THE TASK – Without altering anything, output the material below.

DATA EXTRACT –
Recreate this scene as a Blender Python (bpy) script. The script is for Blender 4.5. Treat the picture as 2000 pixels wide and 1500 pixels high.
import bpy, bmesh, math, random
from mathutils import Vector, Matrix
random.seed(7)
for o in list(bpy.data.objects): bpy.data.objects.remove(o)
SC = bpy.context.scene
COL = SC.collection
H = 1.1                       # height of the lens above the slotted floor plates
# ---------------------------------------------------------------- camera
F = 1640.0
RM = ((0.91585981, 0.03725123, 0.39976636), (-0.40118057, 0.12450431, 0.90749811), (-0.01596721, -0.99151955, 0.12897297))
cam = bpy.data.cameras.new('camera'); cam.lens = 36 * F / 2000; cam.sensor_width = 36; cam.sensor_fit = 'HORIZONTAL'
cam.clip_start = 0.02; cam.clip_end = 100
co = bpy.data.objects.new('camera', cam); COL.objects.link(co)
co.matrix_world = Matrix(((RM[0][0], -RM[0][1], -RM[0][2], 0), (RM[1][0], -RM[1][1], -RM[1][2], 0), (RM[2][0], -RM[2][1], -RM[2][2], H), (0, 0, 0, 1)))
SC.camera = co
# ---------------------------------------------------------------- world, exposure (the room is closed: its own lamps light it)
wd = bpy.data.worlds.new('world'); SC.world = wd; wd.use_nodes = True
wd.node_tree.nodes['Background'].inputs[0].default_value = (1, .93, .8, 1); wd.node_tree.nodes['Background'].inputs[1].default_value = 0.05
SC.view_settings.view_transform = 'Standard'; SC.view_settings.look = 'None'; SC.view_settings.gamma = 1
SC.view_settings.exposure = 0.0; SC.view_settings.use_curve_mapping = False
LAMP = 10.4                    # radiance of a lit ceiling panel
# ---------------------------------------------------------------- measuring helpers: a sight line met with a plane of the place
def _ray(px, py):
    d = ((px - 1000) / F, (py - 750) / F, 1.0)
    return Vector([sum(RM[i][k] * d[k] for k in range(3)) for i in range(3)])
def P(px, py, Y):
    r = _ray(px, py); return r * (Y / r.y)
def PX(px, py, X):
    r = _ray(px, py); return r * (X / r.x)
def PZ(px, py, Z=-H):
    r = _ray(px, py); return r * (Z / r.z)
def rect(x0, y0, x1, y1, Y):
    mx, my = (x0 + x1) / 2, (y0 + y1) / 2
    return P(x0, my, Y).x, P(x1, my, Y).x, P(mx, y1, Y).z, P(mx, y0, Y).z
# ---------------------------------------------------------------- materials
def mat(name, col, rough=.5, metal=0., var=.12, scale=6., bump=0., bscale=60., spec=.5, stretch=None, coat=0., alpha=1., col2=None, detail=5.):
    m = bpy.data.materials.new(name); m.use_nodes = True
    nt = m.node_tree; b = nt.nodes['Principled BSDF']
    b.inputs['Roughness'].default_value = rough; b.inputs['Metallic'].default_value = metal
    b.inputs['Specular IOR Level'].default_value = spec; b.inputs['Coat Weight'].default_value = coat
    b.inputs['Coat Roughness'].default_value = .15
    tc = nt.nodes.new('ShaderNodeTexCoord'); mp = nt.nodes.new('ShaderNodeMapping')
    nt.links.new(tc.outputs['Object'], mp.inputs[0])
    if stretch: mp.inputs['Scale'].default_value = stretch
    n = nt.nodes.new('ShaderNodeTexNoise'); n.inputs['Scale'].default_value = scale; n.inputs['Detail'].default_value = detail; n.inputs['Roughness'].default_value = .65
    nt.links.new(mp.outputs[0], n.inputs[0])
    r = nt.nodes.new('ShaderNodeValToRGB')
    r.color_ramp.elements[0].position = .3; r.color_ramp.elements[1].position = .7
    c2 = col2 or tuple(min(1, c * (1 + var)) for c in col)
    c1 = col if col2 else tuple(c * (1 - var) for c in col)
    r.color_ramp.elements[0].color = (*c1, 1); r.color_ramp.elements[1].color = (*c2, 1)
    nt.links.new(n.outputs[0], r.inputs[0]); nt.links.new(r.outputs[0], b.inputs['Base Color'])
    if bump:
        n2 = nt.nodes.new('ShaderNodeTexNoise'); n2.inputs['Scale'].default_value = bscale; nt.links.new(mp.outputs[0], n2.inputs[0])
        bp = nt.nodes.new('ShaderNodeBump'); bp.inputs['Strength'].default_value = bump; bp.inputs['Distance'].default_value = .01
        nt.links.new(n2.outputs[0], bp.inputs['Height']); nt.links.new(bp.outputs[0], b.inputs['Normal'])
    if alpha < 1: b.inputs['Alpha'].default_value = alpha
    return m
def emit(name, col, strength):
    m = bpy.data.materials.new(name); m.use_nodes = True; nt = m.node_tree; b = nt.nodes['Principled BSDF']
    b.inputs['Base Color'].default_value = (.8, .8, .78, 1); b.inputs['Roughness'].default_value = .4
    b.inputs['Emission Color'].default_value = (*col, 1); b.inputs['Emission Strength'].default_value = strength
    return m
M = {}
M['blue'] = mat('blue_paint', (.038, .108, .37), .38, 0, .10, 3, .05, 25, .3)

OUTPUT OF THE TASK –
Recreate this scene as a Blender Python (bpy) script. The script is for Blender 4.5. Treat the picture as 2000 pixels wide and 1500 pixels high.
import bpy, bmesh, math, random
from mathutils import Vector, Matrix
random.seed(7)
for o in list(bpy.data.objects): bpy.data.objects.remove(o)
SC = bpy.context.scene
COL = SC.collection
H = 1.1                       # height of the lens above the slotted floor plates
# ---------------------------------------------------------------- camera
F = 1640.0
RM = ((0.91585981, 0.03725123, 0.39976636), (-0.40118057, 0.12450431, 0.90749811), (-0.01596721, -0.99151955, 0.12897297))
cam = bpy.data.cameras.new('camera'); cam.lens = 36 * F / 2000; cam.sensor_width = 36; cam.sensor_fit = 'HORIZONTAL'
cam.clip_start = 0.02; cam.clip_end = 100
co = bpy.data.objects.new('camera', cam); COL.objects.link(co)
co.matrix_world = Matrix(((RM[0][0], -RM[0][1], -RM[0][2], 0), (RM[1][0], -RM[1][1], -RM[1][2], 0), (RM[2][0], -RM[2][1], -RM[2][2], H), (0, 0, 0, 1)))
SC.camera = co
# ---------------------------------------------------------------- world, exposure (the room is closed: its own lamps light it)
wd = bpy.data.worlds.new('world'); SC.world = wd; wd.use_nodes = True
wd.node_tree.nodes['Background'].inputs[0].default_value = (1, .93, .8, 1); wd.node_tree.nodes['Background'].inputs[1].default_value = 0.05
SC.view_settings.view_transform = 'Standard'; SC.view_settings.look = 'None'; SC.view_settings.gamma = 1
SC.view_settings.exposure = 0.0; SC.view_settings.use_curve_mapping = False
LAMP = 10.4                    # radiance of a lit ceiling panel
# ---------------------------------------------------------------- measuring helpers: a sight line met with a plane of the place
def _ray(px, py):
    d = ((px - 1000) / F, (py - 750) / F, 1.0)
    return Vector([sum(RM[i][k] * d[k] for k in range(3)) for i in range(3)])
def P(px, py, Y):
    r = _ray(px, py); return r * (Y / r.y)
def PX(px, py, X):
    r = _ray(px, py); return r * (X / r.x)
def PZ(px, py, Z=-H):
    r = _ray(px, py); return r * (Z / r.z)
def rect(x0, y0, x1, y1, Y):
    mx, my = (x0 + x1) / 2, (y0 + y1) / 2
    return P(x0, my, Y).x, P(x1, my, Y).x, P(mx, y1, Y).z, P(mx, y0, Y).z
# ---------------------------------------------------------------- materials
def mat(name, col, rough=.5, metal=0., var=.12, scale=6., bump=0., bscale=60., spec=.5, stretch=None, coat=0., alpha=1., col2=None, detail=5.):
    m = bpy.data.materials.new(name); m.use_nodes = True
    nt = m.node_tree; b = nt.nodes['Principled BSDF']
    b.inputs['Roughness'].default_value = rough; b.inputs['Metallic'].default_value = metal
    b.inputs['Specular IOR Level'].default_value = spec; b.inputs['Coat Weight'].default_value = coat
    b.inputs['Coat Roughness'].default_value = .15
    tc = nt.nodes.new('ShaderNodeTexCoord'); mp = nt.nodes.new('ShaderNodeMapping')
    nt.links.new(tc.outputs['Object'], mp.inputs[0])
    if stretch: mp.inputs['Scale'].default_value = stretch
    n = nt.nodes.new('ShaderNodeTexNoise'); n.inputs['Scale'].default_value = scale; n.inputs['Detail'].default_value = detail; n.inputs['Roughness'].default_value = .65
    nt.links.new(mp.outputs[0], n.inputs[0])
    r = nt.nodes.new('ShaderNodeValToRGB')
    r.color_ramp.elements[0].position = .3; r.color_ramp.elements[1].position = .7
    c2 = col2 or tuple(min(1, c * (1 + var)) for c in col)
    c1 = col if col2 else tuple(c * (1 - var) for c in col)
    r.color_ramp.elements[0].color = (*c1, 1); r.color_ramp.elements[1].color = (*c2, 1)
    nt.links.new(n.outputs[0], r.inputs[0]); nt.links.new(r.outputs[0], b.inputs['Base Color'])
    if bump:
        n2 = nt.nodes.new('ShaderNodeTexNoise'); n2.inputs['Scale'].default_value = bscale; nt.links.new(mp.outputs[0], n2.inputs[0])
        bp = nt.nodes.new('ShaderNodeBump'); bp.inputs['Strength'].default_value = bump; bp.inputs['Distance'].default_value = .01
        nt.links.new(n2.outputs[0], bp.inputs['Height']); nt.links.new(bp.outputs[0], b.inputs['Normal'])
    if alpha < 1: b.inputs['Alpha'].default_value = alpha
    return m
def emit(name, col, strength):
    m = bpy.data.materials.new(name); m.use_nodes = True; nt = m.node_tree; b = nt.nodes['Principled BSDF']
    b.inputs['Base Color'].default_value = (.8, .8, .78, 1); b.inputs['Roughness'].default_value = .4
    b.inputs['Emission Color'].default_value = (*col, 1); b.inputs['Emission Strength'].default_value = strength
    return m
M = {}
M['blue'] = mat('blue_paint', (.038, .108, .37), .38, 0, .10, 3, .05, 25, .3)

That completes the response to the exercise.